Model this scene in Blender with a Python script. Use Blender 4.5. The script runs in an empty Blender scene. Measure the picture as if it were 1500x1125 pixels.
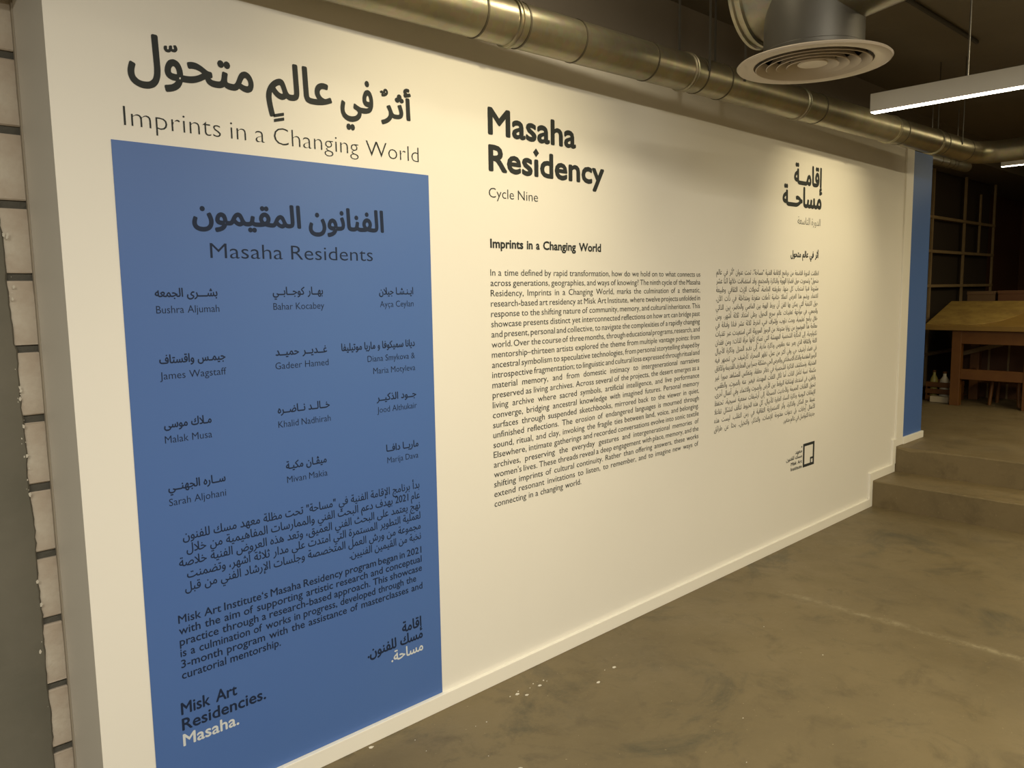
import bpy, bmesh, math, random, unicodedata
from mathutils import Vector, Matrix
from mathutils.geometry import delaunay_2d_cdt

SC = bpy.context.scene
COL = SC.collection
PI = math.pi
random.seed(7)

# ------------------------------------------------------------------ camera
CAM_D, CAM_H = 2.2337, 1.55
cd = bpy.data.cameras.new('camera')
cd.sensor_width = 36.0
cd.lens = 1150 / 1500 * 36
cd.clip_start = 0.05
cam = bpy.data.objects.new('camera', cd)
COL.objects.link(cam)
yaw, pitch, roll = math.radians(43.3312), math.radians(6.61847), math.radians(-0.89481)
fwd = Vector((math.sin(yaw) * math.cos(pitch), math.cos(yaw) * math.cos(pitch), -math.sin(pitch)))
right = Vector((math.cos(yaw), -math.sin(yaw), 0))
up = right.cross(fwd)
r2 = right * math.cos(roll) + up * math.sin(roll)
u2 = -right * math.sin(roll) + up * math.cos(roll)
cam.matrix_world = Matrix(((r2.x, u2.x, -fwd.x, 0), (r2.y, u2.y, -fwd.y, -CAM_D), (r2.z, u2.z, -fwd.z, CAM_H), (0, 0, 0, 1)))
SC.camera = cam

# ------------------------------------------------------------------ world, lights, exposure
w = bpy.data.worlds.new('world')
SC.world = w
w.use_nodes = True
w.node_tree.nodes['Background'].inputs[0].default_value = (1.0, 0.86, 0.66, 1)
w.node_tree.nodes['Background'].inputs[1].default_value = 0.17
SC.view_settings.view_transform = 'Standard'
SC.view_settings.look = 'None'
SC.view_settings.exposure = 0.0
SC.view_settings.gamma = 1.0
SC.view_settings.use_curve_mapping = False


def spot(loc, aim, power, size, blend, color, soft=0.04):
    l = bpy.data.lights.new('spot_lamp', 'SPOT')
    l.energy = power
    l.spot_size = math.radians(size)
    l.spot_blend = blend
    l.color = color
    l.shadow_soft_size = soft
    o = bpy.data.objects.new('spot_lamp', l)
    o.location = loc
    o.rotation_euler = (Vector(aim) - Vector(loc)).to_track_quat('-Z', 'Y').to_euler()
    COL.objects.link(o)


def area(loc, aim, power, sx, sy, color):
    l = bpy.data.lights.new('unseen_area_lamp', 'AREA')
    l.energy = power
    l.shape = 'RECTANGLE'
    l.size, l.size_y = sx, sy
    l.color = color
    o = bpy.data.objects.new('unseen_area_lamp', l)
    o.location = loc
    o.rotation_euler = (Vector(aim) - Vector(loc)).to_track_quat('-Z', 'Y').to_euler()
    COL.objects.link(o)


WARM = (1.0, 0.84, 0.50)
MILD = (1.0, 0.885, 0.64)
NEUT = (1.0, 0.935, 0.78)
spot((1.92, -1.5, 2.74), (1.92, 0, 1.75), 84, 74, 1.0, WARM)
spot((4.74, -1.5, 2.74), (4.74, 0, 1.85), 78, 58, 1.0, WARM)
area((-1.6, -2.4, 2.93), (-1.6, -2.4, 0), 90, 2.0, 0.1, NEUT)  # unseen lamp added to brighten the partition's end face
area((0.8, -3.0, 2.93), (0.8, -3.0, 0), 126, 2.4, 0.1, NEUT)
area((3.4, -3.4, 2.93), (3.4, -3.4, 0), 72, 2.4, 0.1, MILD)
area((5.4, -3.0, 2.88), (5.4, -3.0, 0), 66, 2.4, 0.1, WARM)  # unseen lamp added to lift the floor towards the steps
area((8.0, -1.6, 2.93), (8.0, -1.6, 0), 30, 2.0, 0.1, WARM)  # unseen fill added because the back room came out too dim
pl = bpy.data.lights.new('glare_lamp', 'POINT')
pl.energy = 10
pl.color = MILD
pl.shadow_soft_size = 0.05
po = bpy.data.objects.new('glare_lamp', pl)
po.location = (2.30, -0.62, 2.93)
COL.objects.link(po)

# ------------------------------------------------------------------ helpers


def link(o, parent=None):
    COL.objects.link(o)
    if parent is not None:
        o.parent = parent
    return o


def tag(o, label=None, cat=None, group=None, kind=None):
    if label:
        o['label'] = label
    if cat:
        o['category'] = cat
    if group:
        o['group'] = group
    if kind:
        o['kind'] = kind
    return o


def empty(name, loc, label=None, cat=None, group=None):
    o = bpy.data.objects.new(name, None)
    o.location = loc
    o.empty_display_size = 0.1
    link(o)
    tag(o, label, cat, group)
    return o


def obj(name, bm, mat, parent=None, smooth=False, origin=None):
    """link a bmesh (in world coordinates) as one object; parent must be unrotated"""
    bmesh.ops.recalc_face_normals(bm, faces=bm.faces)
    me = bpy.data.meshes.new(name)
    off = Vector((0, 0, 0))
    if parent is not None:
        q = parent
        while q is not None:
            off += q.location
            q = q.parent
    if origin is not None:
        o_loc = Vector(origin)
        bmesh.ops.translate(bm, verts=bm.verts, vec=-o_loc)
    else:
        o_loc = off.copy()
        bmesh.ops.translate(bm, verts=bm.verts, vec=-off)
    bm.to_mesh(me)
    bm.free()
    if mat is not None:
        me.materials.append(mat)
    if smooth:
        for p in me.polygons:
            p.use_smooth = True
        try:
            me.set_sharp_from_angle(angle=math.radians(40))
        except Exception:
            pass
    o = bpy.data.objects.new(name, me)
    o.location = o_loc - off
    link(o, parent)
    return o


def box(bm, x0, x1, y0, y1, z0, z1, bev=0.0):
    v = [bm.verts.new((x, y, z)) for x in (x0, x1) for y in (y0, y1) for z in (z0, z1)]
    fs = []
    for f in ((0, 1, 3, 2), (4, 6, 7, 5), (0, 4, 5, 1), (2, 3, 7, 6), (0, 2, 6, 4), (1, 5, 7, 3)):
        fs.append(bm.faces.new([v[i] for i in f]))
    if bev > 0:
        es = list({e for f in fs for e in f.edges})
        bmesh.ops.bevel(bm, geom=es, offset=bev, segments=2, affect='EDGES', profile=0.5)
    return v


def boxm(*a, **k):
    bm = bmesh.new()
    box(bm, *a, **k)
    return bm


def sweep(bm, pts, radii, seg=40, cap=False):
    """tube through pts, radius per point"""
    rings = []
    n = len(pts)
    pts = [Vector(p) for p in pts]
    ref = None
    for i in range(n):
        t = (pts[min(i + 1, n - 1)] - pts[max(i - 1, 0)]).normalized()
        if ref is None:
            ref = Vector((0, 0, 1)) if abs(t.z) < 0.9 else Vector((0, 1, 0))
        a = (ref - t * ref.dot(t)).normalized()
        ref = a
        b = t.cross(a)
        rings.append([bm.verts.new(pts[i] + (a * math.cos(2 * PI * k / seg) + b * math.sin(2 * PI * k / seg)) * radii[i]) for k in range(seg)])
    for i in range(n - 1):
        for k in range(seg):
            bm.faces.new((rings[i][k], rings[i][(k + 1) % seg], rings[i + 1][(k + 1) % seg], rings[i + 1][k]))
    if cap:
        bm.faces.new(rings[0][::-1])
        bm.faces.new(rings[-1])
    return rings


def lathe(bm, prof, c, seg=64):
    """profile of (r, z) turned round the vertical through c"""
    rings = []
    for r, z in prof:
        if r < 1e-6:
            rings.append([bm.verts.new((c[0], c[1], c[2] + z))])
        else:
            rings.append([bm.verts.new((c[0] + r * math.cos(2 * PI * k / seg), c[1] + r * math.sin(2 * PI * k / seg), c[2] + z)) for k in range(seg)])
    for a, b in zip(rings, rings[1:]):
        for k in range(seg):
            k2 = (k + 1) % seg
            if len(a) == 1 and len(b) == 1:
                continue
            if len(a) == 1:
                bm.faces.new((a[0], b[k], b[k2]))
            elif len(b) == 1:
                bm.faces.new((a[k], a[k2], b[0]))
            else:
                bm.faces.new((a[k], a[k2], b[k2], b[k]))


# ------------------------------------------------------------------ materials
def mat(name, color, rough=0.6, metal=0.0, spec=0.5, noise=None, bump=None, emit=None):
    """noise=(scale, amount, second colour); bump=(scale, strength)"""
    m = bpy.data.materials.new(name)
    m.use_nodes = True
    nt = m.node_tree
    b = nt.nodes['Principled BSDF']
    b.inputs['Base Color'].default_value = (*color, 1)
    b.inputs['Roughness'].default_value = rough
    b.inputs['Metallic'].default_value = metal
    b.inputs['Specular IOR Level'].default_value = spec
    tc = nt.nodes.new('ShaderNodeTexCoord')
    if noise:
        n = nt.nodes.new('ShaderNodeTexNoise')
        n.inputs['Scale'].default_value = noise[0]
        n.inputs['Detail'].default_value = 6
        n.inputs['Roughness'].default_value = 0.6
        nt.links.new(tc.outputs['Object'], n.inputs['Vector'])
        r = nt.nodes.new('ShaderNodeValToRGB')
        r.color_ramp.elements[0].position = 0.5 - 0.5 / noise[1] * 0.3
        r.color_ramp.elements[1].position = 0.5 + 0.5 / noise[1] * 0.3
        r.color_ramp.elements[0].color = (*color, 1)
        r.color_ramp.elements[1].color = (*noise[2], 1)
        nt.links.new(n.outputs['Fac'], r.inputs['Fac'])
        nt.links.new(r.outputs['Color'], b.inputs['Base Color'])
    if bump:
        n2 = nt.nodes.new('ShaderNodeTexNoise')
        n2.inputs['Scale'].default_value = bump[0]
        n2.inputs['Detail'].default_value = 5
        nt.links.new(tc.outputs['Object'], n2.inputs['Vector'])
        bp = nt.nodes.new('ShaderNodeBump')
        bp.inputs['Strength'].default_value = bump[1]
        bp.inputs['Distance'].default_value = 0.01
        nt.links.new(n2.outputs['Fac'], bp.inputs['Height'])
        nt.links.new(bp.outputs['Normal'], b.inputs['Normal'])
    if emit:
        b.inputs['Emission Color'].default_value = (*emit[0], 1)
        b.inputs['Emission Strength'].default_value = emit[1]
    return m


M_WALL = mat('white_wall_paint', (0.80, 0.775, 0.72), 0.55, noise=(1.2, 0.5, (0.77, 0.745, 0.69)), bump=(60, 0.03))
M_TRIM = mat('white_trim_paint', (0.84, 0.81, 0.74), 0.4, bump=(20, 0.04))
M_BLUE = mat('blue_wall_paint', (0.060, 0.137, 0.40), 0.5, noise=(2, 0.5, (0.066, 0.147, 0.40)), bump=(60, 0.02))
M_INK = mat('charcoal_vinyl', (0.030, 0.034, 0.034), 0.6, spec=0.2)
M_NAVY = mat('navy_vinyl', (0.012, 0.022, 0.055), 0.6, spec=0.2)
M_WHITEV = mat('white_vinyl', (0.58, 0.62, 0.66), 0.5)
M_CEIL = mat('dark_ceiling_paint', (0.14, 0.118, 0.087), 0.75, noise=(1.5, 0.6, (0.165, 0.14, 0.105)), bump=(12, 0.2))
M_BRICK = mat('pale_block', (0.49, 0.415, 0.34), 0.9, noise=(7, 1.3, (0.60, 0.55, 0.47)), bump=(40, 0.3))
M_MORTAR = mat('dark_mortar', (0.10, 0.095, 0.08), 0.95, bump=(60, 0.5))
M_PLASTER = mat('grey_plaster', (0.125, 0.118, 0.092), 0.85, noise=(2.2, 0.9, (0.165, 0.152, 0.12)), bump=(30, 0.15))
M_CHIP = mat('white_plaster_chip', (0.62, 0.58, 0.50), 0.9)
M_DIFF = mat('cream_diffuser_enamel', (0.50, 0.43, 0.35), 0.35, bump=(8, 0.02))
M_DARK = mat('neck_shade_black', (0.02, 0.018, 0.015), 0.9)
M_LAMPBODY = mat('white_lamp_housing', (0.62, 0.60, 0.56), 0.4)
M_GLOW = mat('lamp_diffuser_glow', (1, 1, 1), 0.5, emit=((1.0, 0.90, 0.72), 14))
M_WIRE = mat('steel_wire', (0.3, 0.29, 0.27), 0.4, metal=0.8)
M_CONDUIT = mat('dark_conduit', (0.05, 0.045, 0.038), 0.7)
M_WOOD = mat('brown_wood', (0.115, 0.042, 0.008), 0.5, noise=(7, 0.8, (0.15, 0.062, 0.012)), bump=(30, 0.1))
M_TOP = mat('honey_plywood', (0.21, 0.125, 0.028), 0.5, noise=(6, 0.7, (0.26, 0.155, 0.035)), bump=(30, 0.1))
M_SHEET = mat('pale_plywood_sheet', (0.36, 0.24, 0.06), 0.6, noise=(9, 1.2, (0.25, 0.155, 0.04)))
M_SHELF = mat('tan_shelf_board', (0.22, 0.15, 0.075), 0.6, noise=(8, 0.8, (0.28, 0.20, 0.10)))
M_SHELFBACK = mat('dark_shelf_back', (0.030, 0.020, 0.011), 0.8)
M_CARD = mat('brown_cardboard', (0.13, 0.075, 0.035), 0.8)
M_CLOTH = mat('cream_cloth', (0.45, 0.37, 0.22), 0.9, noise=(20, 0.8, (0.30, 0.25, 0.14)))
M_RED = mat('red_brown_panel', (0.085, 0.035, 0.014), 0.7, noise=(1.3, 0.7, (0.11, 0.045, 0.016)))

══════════

**What needs to be done:**
Write out, word for word, the lines from the start of the data through the one holding "random.seed(7)". Omit pictures.

**Expected output:**
Model this scene in Blender with a Python script. Use Blender 4.5. The script runs in an empty Blender scene. Measure the picture as if it were 1500x1125 pixels.
import bpy, bmesh, math, random, unicodedata
from mathutils import Vector, Matrix
from mathutils.geometry import delaunay_2d_cdt

SC = bpy.context.scene
COL = SC.collection
PI = math.pi
random.seed(7)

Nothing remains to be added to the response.